There are a select group of family court mediators who have to be booked three months in advance. These are the mediators who might convince me to reconsider what my client’s best offer should be. These are also the mediators I will go to for a second or third round of mediation when previous mediations failed. The reason attorneys are willing to wait those three months–when other mediators are less expensive and readily available–is that these mediators represent the only realistic opportunity to avoid a multi day (week) trial.

Ironically, these are also the mediators whose “settlements,” in my experience, occasionally fall apart after mediation–when, after mediation, one or both parties subsequently come to the conclusion that they compromised too many of their goals to obtain a settlement. There’s a tendency to blame the mediator when these settlements collapse, but I no longer do. Instead, I’ve concluded that the mediator helped the parties reach the one of the few likely possible settlements that potentially outweighed the risks of trial, but that the risk of trial was still smaller than the benefit of settlement. In these circumstances, other mediators would have likely guided us to an impasse rather than a broken settlement.

Mediation is simply another tool in a trial attorney’s toolbox. The choice of tool is dependent upon the circumstances of the case, the experience and skill level of the attorneys involved, and the relative stakes of settling too cheaply versus risking trial. Not every case should settle in mediation. However foregoing any realistic opportunity to settle because one was too cheap or too impatient to select a more trusted mediator is a litigation failure. One should avoid selecting a less experienced or expensive mediator when selecting a more trusted mediator could lead to settlement.

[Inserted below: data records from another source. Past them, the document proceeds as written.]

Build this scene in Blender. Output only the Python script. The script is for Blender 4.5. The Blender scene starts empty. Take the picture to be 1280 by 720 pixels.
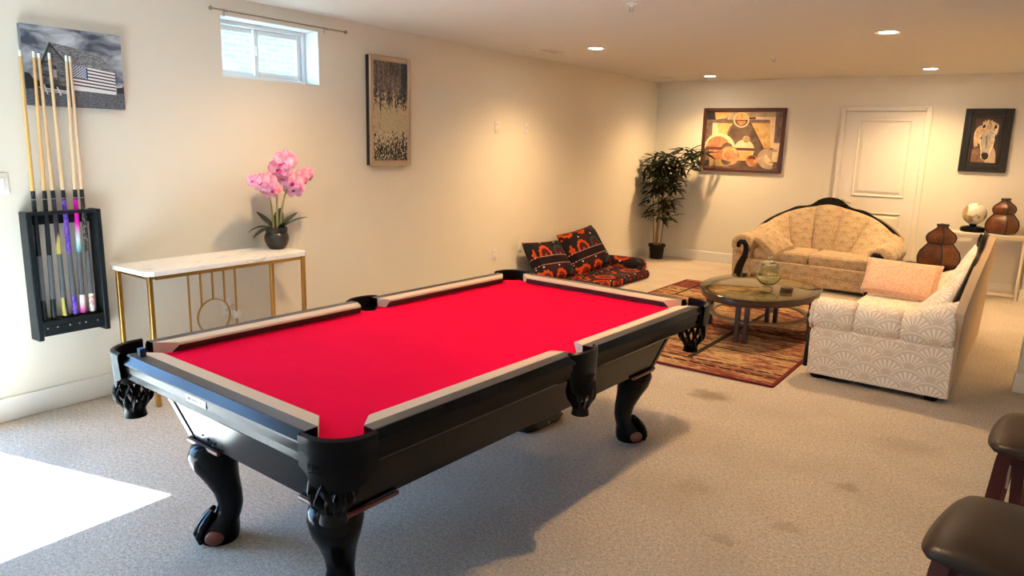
import bpy, bmesh, math, random
from mathutils import Vector, Matrix
random.seed(7)
PI = math.pi
scn = bpy.context.scene
C = scn.collection

# ------------------------------------------------------------------ camera
f_px = 905.3; yaw, pit, rol = .605, -.200, .027
fw = Vector((-math.sin(yaw)*math.cos(pit), math.cos(yaw)*math.cos(pit), math.sin(pit)))
rt = Vector((math.cos(yaw), math.sin(yaw), 0)); up = rt.cross(fw)
r2 = rt*math.cos(rol)+up*math.sin(rol); u2 = -rt*math.sin(rol)+up*math.cos(rol)
cd = bpy.data.cameras.new('camera'); cam = bpy.data.objects.new('camera', cd); C.objects.link(cam)
cd.sensor_width = 36; cd.lens = f_px/1280*36; cd.clip_start = .05
cam.matrix_world = Matrix(((r2.x, u2.x, -fw.x, 4.373), (r2.y, u2.y, -fw.y, 0), (r2.z, u2.z, -fw.z, 1.574), (0, 0, 0, 1)))
scn.camera = cam

# ------------------------------------------------------------------ world, sun, exposure
w = bpy.data.worlds.new('sky'); scn.world = w; w.use_nodes = True
bg = w.node_tree.nodes['Background']; bg.inputs[0].default_value = (.30, .56, 1, 1); bg.inputs[1].default_value = 9.0
sd = bpy.data.lights.new('sun', 'SUN'); so = bpy.data.objects.new('sun', sd); C.objects.link(so)
sd.energy = 85; sd.angle = .009; sd.color = (.68, .85, 1)
so.rotation_euler = Vector((1.076, .273, -1.31)).to_track_quat('-Z', 'Y').to_euler()
vs = scn.view_settings; vs.view_transform = 'Standard'; vs.look = 'None'; vs.exposure = .9; vs.gamma = 1
LAMP_W = 10.5; LAMP_COL = (1, .635, .285)

# ------------------------------------------------------------------ node expressions
class E:
    def __init__(s, nt, k): s.nt = nt; s.k = k
    def m(s, op, *a):
        n = s.nt.nodes.new('ShaderNodeMath'); n.operation = op
        for i, v in enumerate((s,)+a):
            if isinstance(v, E): s.nt.links.new(v.k, n.inputs[i])
            else: n.inputs[i].default_value = v
        return E(s.nt, n.outputs[0])
    def __add__(s, o): return s.m('ADD', o)
    __radd__ = __add__
    def __sub__(s, o): return s.m('SUBTRACT', o)
    def __rsub__(s, o): return (s*-1)+o
    def __mul__(s, o): return s.m('MULTIPLY', o)
    __rmul__ = __mul__
    def __truediv__(s, o): return s.m('DIVIDE', o)
    def __lt__(s, o): return s.m('LESS_THAN', o)
    def __gt__(s, o): return s.m('GREATER_THAN', o)
    def floor(s): return s.m('FLOOR')
    def fract(s): return s.m('FRACT')
    def abs(s): return s.m('ABSOLUTE')
    def sin(s): return s.m('SINE')
    def cos(s): return s.m('COSINE')
    def pw(s, o): return s.m('POWER', o)
    def sqrt(s): return s.m('SQRT')
    def mn(s, o): return s.m('MINIMUM', o)
    def mx(s, o): return s.m('MAXIMUM', o)
    def mod(s, o): return s.m('FLOORED_MODULO', o)
    def atan2(s, o): return s.m('ARCTAN2', o)
    def clamp(s): return s.mx(0.).mn(1.)
    def sstep(s, a, b): return ((s-a)*(1/(b-a))).clamp()

class M:
    """material builder"""
    def __init__(s, name, col=(.5, .5, .5), rough=.5, metal=0, spec=.5):
        s.m = bpy.data.materials.new(name); s.m.use_nodes = True
        s.nt = s.m.node_tree; s.b = s.nt.nodes['Principled BSDF']; s.out = s.nt.nodes['Material Output']
        s.b.inputs['Base Color'].default_value = (*col, 1); s.b.inputs['Roughness'].default_value = rough
        s.b.inputs['Metallic'].default_value = metal; s.b.inputs['Specular IOR Level'].default_value = spec
    def co(s, kind='Object', scale=None, warp=None):
        n = s.nt.nodes.new('ShaderNodeTexCoord'); k = n.outputs[kind]
        if scale:
            mp = s.nt.nodes.new('ShaderNodeMapping'); mp.inputs['Scale'].default_value = scale
            s.nt.links.new(k, mp.inputs[0]); k = mp.outputs[0]
        return k
    def xyz(s, kind='Object'):
        n = s.nt.nodes.new('ShaderNodeSeparateXYZ'); s.nt.links.new(s.co(kind), n.inputs[0])
        return [E(s.nt, n.outputs[i]) for i in range(3)]
    def noise(s, scale, detail=3, kind='Object', stretch=None, rough=.5, dist=0):
        n = s.nt.nodes.new('ShaderNodeTexNoise'); n.inputs['Scale'].default_value = scale
        n.inputs['Detail'].default_value = detail; n.inputs['Roughness'].default_value = rough; n.inputs['Distortion'].default_value = dist
        s.nt.links.new(s.co(kind, stretch), n.inputs['Vector']); return E(s.nt, n.outputs['Fac'])
    def voro(s, scale, kind='Object', stretch=None, feat='F1', out='Distance'):
        n = s.nt.nodes.new('ShaderNodeTexVoronoi'); n.feature = feat; n.inputs['Scale'].default_value = scale
        s.nt.links.new(s.co(kind, stretch), n.inputs['Vector']); return E(s.nt, n.outputs[out])
    def mix(s, fac, a, b):
        n = s.nt.nodes.new('ShaderNodeMix'); n.data_type = 'RGBA'; n.clamp_factor = True
        if isinstance(fac, E): s.nt.links.new(fac.k, n.inputs[0])
        else: n.inputs[0].default_value = fac
        for i, v in ((6, a), (7, b)):
            if isinstance(v, tuple): n.inputs[i].default_value = (*v, 1)
            else: s.nt.links.new(v, n.inputs[i])
        return n.outputs[2]
    def col(s, k): s.nt.links.new(k, s.b.inputs['Base Color']); return s
    def rough(s, e): s.nt.links.new(e.k, s.b.inputs['Roughness']); return s
    def bump(s, e, strength=.3, dist=.002):
        n = s.nt.nodes.new('ShaderNodeBump'); n.inputs['Strength'].default_value = strength; n.inputs['Distance'].default_value = dist
        s.nt.links.new(e.k, n.inputs['Height']); s.nt.links.new(n.outputs[0], s.b.inputs['Normal']); return s

def simple(name, col, rough=.5, metal=0, var=.12, scale=30, bump=0, bdist=.001, spec=.5, stretch=None):
    m = M(name, col, rough, metal, spec)
    nz = m.noise(scale, 3, stretch=stretch)
    d = tuple(c*(1-var) for c in col); l = tuple(min(1, c*(1+var)) for c in col)
    m.col(m.mix(nz, d, l))
    if bump: m.bump(nz, bump, bdist)
    return m.m

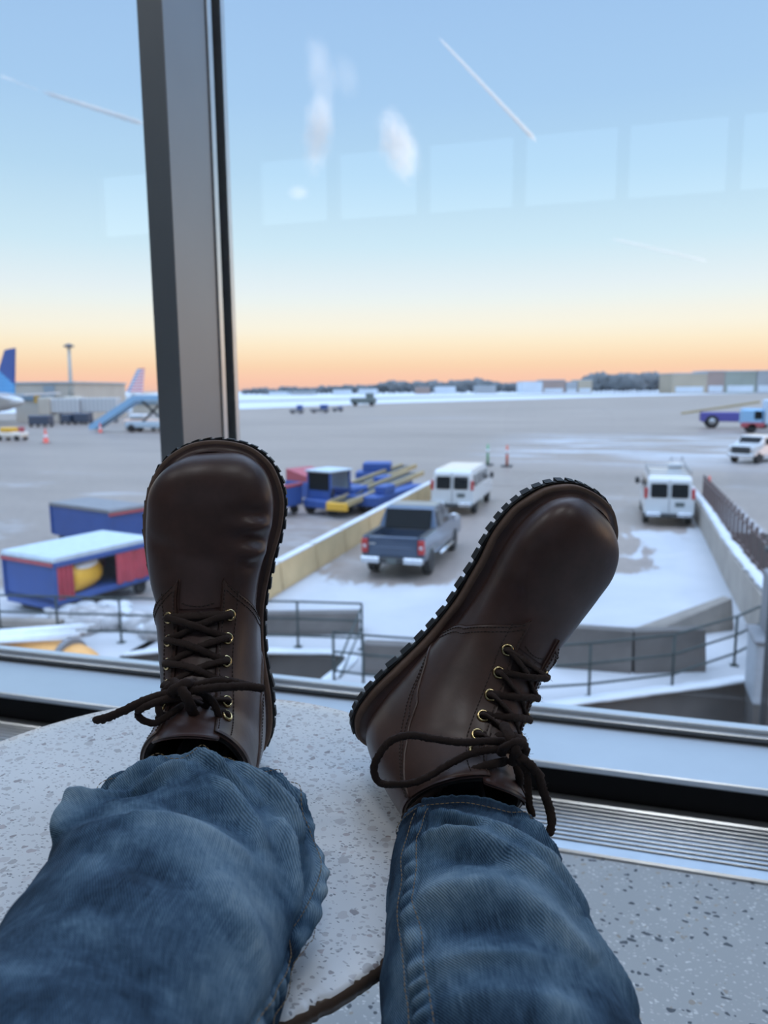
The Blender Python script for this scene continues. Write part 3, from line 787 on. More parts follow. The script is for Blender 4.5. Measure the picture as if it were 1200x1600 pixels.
Lf = [  # a(v,phi), b(v,phi), width, height
 ((.004, .05), (.050, .60), .0060, .0075), ((.050, .60), (.105, 1.05), .0070, .0065),          # from the hem down to the right
 ((.008, -.25), (.030, -.80), .0060, .0070), ((.030, -.80), (.085, -1.35), .0080, .0080),      # down to the left
 ((.020, .00), (.040, -.55), .0050, .0060), ((.040, -.55), (.055, -1.15), .0060, .0055),
 ((.014, .50), (.060, 1.05), .0060, .0080), ((.000, .95), (.040, 1.45), .0080, .0110), ((.040, 1.35), (.10, 1.40), .0070, .0060),
 ((.035, .15), (.085, .55), .0060, .0045), ((.095, -.6), (.105, .35), .0090, .0045), ((.13, .1), (.17, .9), .0120, .0050),
 ((.028, .28), (.060, .72), .0080, -.0065), ((.035, -.25), (.050, -.75), .0080, -.0050), ((.065, -.3), (.078, .4), .0120, -.0040),
 ((.00, -1.3), (.05, -1.7), .010, .009), ((.07, .95), (.12, 1.25), .009, -.006), ((.004, -.75), (.016, -1.25), .006, .007), ((.13, -.9), (.15, .0), .014, -.004)]

lgL = Leg(Lp, [.050, .072, .073, .072, .070, .068, .075, .088, .11], [.036, .042, .046, .050, .053, .055, .068, .080, .10], Lf, upL, 1)
jeans_leg(lgL, per, ploc, lambda v: 1.25-.15*np.clip(v/.1, 0, 1)+.25*np.sin(v*22), label='left jeans leg, creased, hem over the boot top')
Rf = [((.018, -.55), (.030, .15), .0050, .0048), ((.030, .15), (.075, .95), .0060, .0062),
 ((.038, -.50), (.046, .15), .0055, .0055), ((.046, .15), (.105, .95), .0070, .0070), ((.105, .95), (.15, 1.30), .008, .005),
 ((.060, .55), (.095, 1.25), .006, .0060), ((.004, .60), (.060, 1.35), .0060, .0055), ((.085, -.50), (.092, .35), .009, .0050), ((.092, .35), (.13, .9), .010, .0050),
 ((.120, -.5), (.135, .4), .010, .0040), ((.028, -.30), (.037, .25), .0050, -.0040), ((.055, -.3), (.075, .45), .0080, -.0045), ((.105, -.3), (.112, .5), .009, -.0035), ((.15, -.4), (.17, .6), .013, .0050)]

lgR = Leg(Rp, [.047, .0515, .0580, .0640, .067, .075, .088, .11], [.036, .040, .048, .052, .056, .065, .080, .10], Rf, upR, 4)
jeans_leg(lgR, per, ploc, lambda v: -.72+.18*np.clip(v/.12, 0, 1)+.02*np.sin(v*40), label='right jeans leg with a double-stitched side seam')

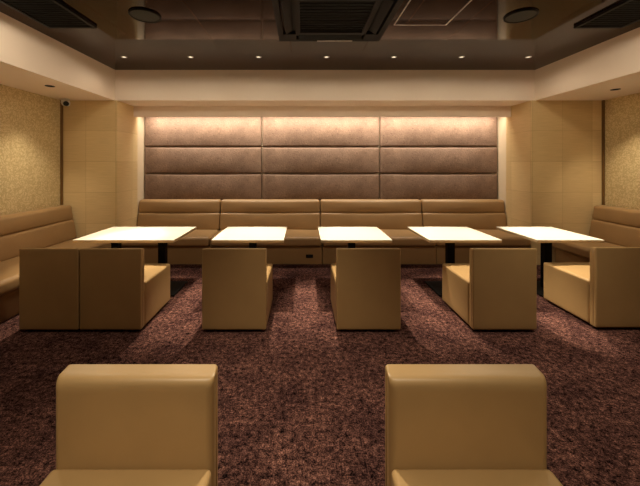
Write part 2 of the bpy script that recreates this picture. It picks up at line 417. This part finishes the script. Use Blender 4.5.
# ceiling cassette air conditioner
t = thing('air_conditioner', 'large black ceiling cassette air conditioner with louvred grille', 'air conditioner', (.30, 3.10, ZC))
w = 1.14
bm = NB(); frame_ring(bm, w, w, .055, -.045, 0); frame_ring(bm, .76, .76, .05, -.045, 0)
for sx_ in (-1, 1):
    for sy_ in (-1, 1): rbox(bm, (sx_*.455, sy_*.455, -.0225), (.16, .16, .045), .006, k=2, mid=2)
obj('frame', bm, 'black_plastic', t, False)
obj('backing', box(NB(), -.5, .5, -.5, .5, -.008, -.001), 'dark', t, False)
bm = NB()
for k in range(12):
    yy = -.31+k*.62/11; box(bm, -.33, .33, yy-.014, yy+.014, -.034, -.026)
for xx in (-.11, .11): box(bm, xx-.008, xx+.008, -.33, .33, -.030, -.024)
obj('grille', bm, 'grey_mesh', t, False)
for q in range(4):
    bm = rbox(NB(), (0, .447, -.032), (.70, .085, .010), .004, k=2)
    bmesh.ops.rotate(bm, verts=bm.verts, cent=(0, .447, -.032), matrix=Matrix.Rotation(math.radians(-28), 3, 'X'))
    bmesh.ops.rotate(bm, verts=bm.verts, cent=(0, 0, 0), matrix=Matrix.Rotation(math.radians(90*q), 3, 'Z'))
    vn = obj('louver', bm, 'black_plastic', t)
    if q == 0:
        st = obj('strip', rbox(NB(), (.06, .548, -.047), (.40, .016, .008), .002, k=2), 'white_plastic', vn)  # white strip stands in for light caught on the far vane edge
        st['label'] = 'pale strip painted for light on the far vane edge'
# security camera tucked under the soffit at the corner
t = thing('security_camera', 'small white security camera with black lens under the left soffit', 'security camera', (XL+.17, YC-.12, ZS))
obj('bracket', lathe(NB(), [(.0, 0), (.035, 0), (.035, -.010), (.012, -.014), (.012, -.04), (0, -.04)], (0, 0, 0), 20), 'white_plastic', t, True, 40)
bm = rbox(NB(), (0, 0, 0), (.105, .16, .085), .03, k=4, mid=3)
rot = Matrix.Rotation(math.radians(20), 3, 'X'); rz_ = Matrix.Rotation(math.radians(42), 3, 'Z')
for v in bm.verts: v.co = rz_ @ (rot @ v.co) + Vector((0, -.03, -.06))
body = obj('body', bm, 'white_plastic', t)
bm = lathe(NB(), [(0, .008), (.022, .008), (.036, .002), (.036, -.014), (0, -.01)], (0, 0, 0), 24)
for v in bm.verts:
    p_ = Matrix.Rotation(math.radians(90), 3, 'X') @ v.co; p_.y -= .083
    v.co = rz_ @ (rot @ p_) + Vector((0, -.03, -.06))
lens = obj('lens', bm, 'black_plastic', body); lens['label'] = 'black lens'
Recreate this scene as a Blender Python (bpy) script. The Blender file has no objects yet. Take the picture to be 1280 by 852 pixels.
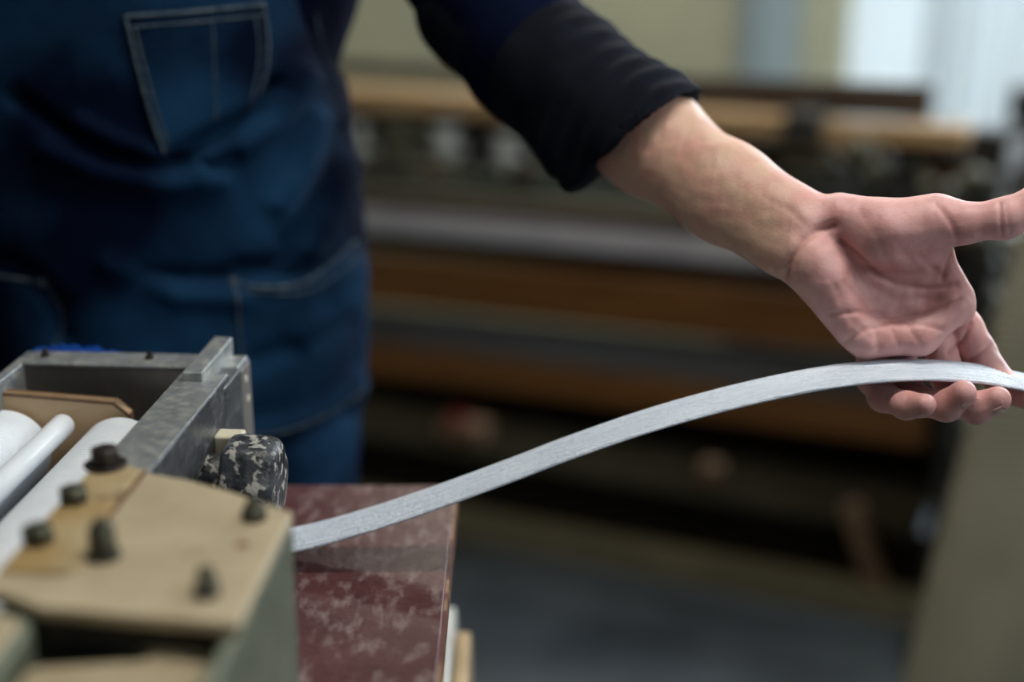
import bpy, bmesh, math, random
import numpy as np
from mathutils import Vector, Matrix
random.seed(4); rng = np.random.default_rng(4)
PI = math.pi
SC = bpy.context.scene
COL = SC.collection
H = 1.30                       # camera height; geometry below is measured relative to the camera height
FPX = 1778.0
PITCH = math.atan((426 + 145) / FPX)
cp, sp = math.cos(PITCH), math.sin(PITCH)

# ------------------------------------------------------------------ camera, world, lights, exposure
cam = bpy.data.cameras.new('camera'); cam_o = bpy.data.objects.new('camera', cam); COL.objects.link(cam_o)
cam_o.location = (0, 0, H); cam_o.rotation_euler = (PI / 2 - PITCH, 0, 0)
cam.sensor_width = 36; cam.lens = 50.0; cam.clip_start = .02; cam.clip_end = 60
cam.dof.use_dof = True; cam.dof.focus_distance = 0.94; cam.dof.aperture_fstop = 1.5; cam.dof.aperture_blades = 9
SC.camera = cam_o
w = bpy.data.worlds.new('world'); SC.world = w; w.use_nodes = True
bg = w.node_tree.nodes['Background']; bg.inputs[0].default_value = (.62, .72, .85, 1); bg.inputs[1].default_value = .055

def area(name, loc, target, size, sizey, power, color):
    l = bpy.data.lights.new(name, 'AREA'); l.shape = 'RECTANGLE'; l.size = size; l.size_y = sizey
    l.energy = power; l.color = color
    o = bpy.data.objects.new(name, l); COL.objects.link(o); o.location = loc
    d = Vector(target) - Vector(loc); o.rotation_euler = d.to_track_quat('-Z', 'Y').to_euler()
    return o
# daylight from the back window, soft light of the bench tube, two added fills
area('window_daylight', (1.70, 2.75, H + .45), (0, .95, H - .3), 1.2, 1.3, 50, (.80, .91, 1.0))
area('side_fill_light', (1.7, -.1, H + .85), (.15, .9, H - .3), 1.4, 1.2, 15, (.90, .95, 1.0))  # added soft light for the palm; no window stands here
area('tube_light_glow', (.35, .80, H + 1.18), (.35, .80, 0), 1.5, .14, 14, (1.0, .96, .88))
area('rear_wall_fill', (.1, 3.0, H + 1.18), (.1, 3.0, 0), 1.5, .14, 17, (1.0, .95, .86))  # added unseen light, set back to brighten the wall
vs = SC.view_settings
vs.view_transform = 'Standard'; vs.look = 'None'; vs.gamma = 1; vs.use_curve_mapping = False
vs.exposure = 0.14

# ------------------------------------------------------------------ helpers
def ray(px, py):
    X = (px - 640) / FPX; Y = -(py - 426) / FPX
    return np.array([X, cp + Y * sp, -sp + Y * cp])
def atd(px, py, d): return ray(px, py) * d
def aty(px, py, y):
    r = ray(px, py); return r * (y / r[1])
def atz(px, py, z):
    r = ray(px, py); return r * (z / r[2])
def xyz(px, y, z): return np.array([(px - 640) / FPX * (y * cp - z * sp), y, z])
def project(V):
    d = V[:, 1] * cp - V[:, 2] * sp; u = V[:, 1] * sp + V[:, 2] * cp
    return 640 + V[:, 0] / d * FPX, 426 - u / d * FPX

def tag(o, label=None, cat=None, group=None, kind=None):
    if label: o['label'] = label
    if cat: o['category'] = cat
    if group: o['group'] = group
    if kind: o['kind'] = kind
    return o
def thing(name, loc, label, cat, group=None):
    o = bpy.data.objects.new(name, None); COL.objects.link(o); o.location = (loc[0], loc[1], loc[2] + H)
    o.empty_display_size = .05
    return tag(o, label, cat, group)
def mesh(name, V, F, mat, parent=None, smooth=False, origin=None):
    """V in camera-height-relative world coordinates"""
    V = np.asarray(V, float)
    me = bpy.data.meshes.new(name)
    if parent is not None:
        off = np.array([parent.location.x, parent.location.y, parent.location.z - H])
        pp = parent.parent
        while pp is not None:
            off += np.array([pp.location.x, pp.location.y, pp.location.z]); pp = pp.parent
        if parent.type == 'MESH': off = PARENT_OFF[parent.name]
    else: off = np.array([0, 0, 0.])
    org = V.mean(0) if origin is None else np.array(origin, float)
    me.from_pydata((V - org).tolist(), [], [list(map(int, f)) for f in F]); me.update()
    o = bpy.data.objects.new(name, me); COL.objects.link(o)
    if mat is not None: me.materials.append(mat)
    if smooth:
        me.polygons.foreach_set('use_smooth', [True] * len(me.polygons))
    if parent is None: o.location = (org[0], org[1], org[2] + H)
    else: o.parent = parent; o.location = tuple(org - off)
    PARENT_OFF[o.name] = org
    return o
PARENT_OFF = {}
class MB:
    def __init__(s): s.v = []; s.f = []
    def add(s, V, F):
        n = len(s.v); s.v += [tuple(map(float, p)) for p in V]; s.f += [[i + n for i in f] for f in F]; return s
    def build(s, name, mat, parent=None, smooth=False, bevel=0, seg=2, auto=None):
        o = mesh(name, np.array(s.v), s.f, mat, parent, smooth)
        if bevel:
            m = o.modifiers.new('bevel', 'BEVEL'); m.width = bevel; m.segments = seg; m.limit_method = 'ANGLE'; m.angle_limit = .6
            for p in o.data.polygons: p.use_smooth = True
        if auto or bevel:
            try:
                bpy.context.view_layer.objects.active = o
                wn = o.modifiers.new('wn', 'WEIGHTED_NORMAL'); wn.keep_sharp = True
            except Exception: pass
        return o
def frame(u, v, w_):
    return np.array([u, v, w_], float)
I3 = np.eye(3)
def box(mb, c, h, R=I3):
    """c centre, h half sizes, R rows = axes"""
    P = []
    for k in (-1, 1):
        for j in (-1, 1):
            for i in (-1, 1): P.append(np.array(c) + i * h[0] * R[0] + j * h[1] * R[1] + k * h[2] * R[2])
    return mb.add(P, [(0, 2, 3, 1), (4, 5, 7, 6), (0, 1, 5, 4), (2, 6, 7, 3), (0, 4, 6, 2), (1, 3, 7, 5)])
def bar(mb, a, b, wdt, hgt, up=(0, 0, 1)):
    a = np.array(a, float); b = np.array(b, float); d = b - a; L = np.linalg.norm(d); d /= L
    s = np.cross(d, up); s /= np.linalg.norm(s); t = np.cross(s, d)
    return box(mb, (a + b) / 2, (L / 2, wdt / 2, hgt / 2), np.array([d, s, t]))
def prism(mb, pts, lo, hi):
    """pts: list of 3-vectors mapping; lo, hi offset vectors"""
    n = len(pts); P = [np.array(p) + lo for p in pts] + [np.array(p) + hi for p in pts]
    return mb.add(P, [list(range(n))[::-1], list(range(n, 2 * n))] + [(i, (i + 1) % n, n + (i + 1) % n, n + i) for i in range(n)])
def basis(d):
    d = np.array(d, float); d /= np.linalg.norm(d)
    a = np.array([0, 0, 1.]) if abs(d[2]) < .9 else np.array([1., 0, 0])
    u = np.cross(a, d); u /= np.linalg.norm(u); return u, np.cross(d, u), d
def lathe(mb, o, d, prof, n=24):
    """prof: list of (t along d, radius)"""
    u, v, d = basis(d); P = []; F = []
    for t, r in prof:
        for i in range(n):
            a = 2 * PI * i / n; P.append(np.array(o) + d * t + r * (math.cos(a) * u + math.sin(a) * v))
    for k in range(len(prof) - 1):
        for i in range(n):
            j = (i + 1) % n; F.append((k * n + i, k * n + j, (k + 1) * n + j, (k + 1) * n + i))
    F.append(list(range(n))[::-1]); F.append([(len(prof) - 1) * n + i for i in range(n)])
    return mb.add(P, F)
def tube(mb, pts, r, n=8):
    pts = [np.array(p, float) for p in pts]; P = []; F = []
    u = None
    for i, p in enumerate(pts):
        d = pts[min(i + 1, len(pts) - 1)] - pts[max(i - 1, 0)]; d /= np.linalg.norm(d) + 1e-12
        if u is None: u = basis(d)[0]
        u = u - d * u.dot(d); u /= np.linalg.norm(u); v = np.cross(d, u)
        rr = r[i] if hasattr(r, '__len__') else r
        for k in range(n):
            a = 2 * PI * k / n; P.append(p + rr * (math.cos(a) * u + math.sin(a) * v))
    m = len(pts)
    for i in range(m - 1):
        for k in range(n):
            l = (k + 1) % n; F.append((i * n + k, i * n + l, (i + 1) * n + l, (i + 1) * n + k))
    F.append(list(range(n))[::-1]); F.append([(m - 1) * n + k for k in range(n)])
    return mb.add(P, F)
def grid(mb, P, nu, nv):
    F = [(i * nv + j, (i + 1) * nv + j, (i + 1) * nv + j + 1, i * nv + j + 1) for i in range(nu - 1) for j in range(nv - 1)]
    return mb.add(P, F)
def spline(pts, n):
    """Catmull-Rom through pts"""
    P = np.array(pts, float); P = np.vstack([2 * P[0] - P[1], P, 2 * P[-1] - P[-2]]); m = len(pts) - 1
    out = []
    for i in range(n):
        t = i / (n - 1) * m; k = min(int(t), m - 1); t -= k
        a, b, c, d = P[k], P[k + 1], P[k + 2], P[k + 3]
        out.append(.5 * ((2 * b) + (c - a) * t + (2 * a - 5 * b + 4 * c - d) * t * t + (3 * b - a - 3 * c + d) * t ** 3))
    return np.array(out)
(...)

2 thoughts on Selecting a mediator: what are your goals?

  1. David L DeVane says:

    Well stated Greg. I also think that the choice of a mediator should also hinge upon the type of case being litigated. Some mediators are better with child related issues that others and some are better with economic issues than others.

  2. Brandon says:

    Some act as though lawyers acting as GALs and mediators are somehow bestowed with the specific knowledge needed simply by taking on the roles. “Some” would be the lawyers themselves.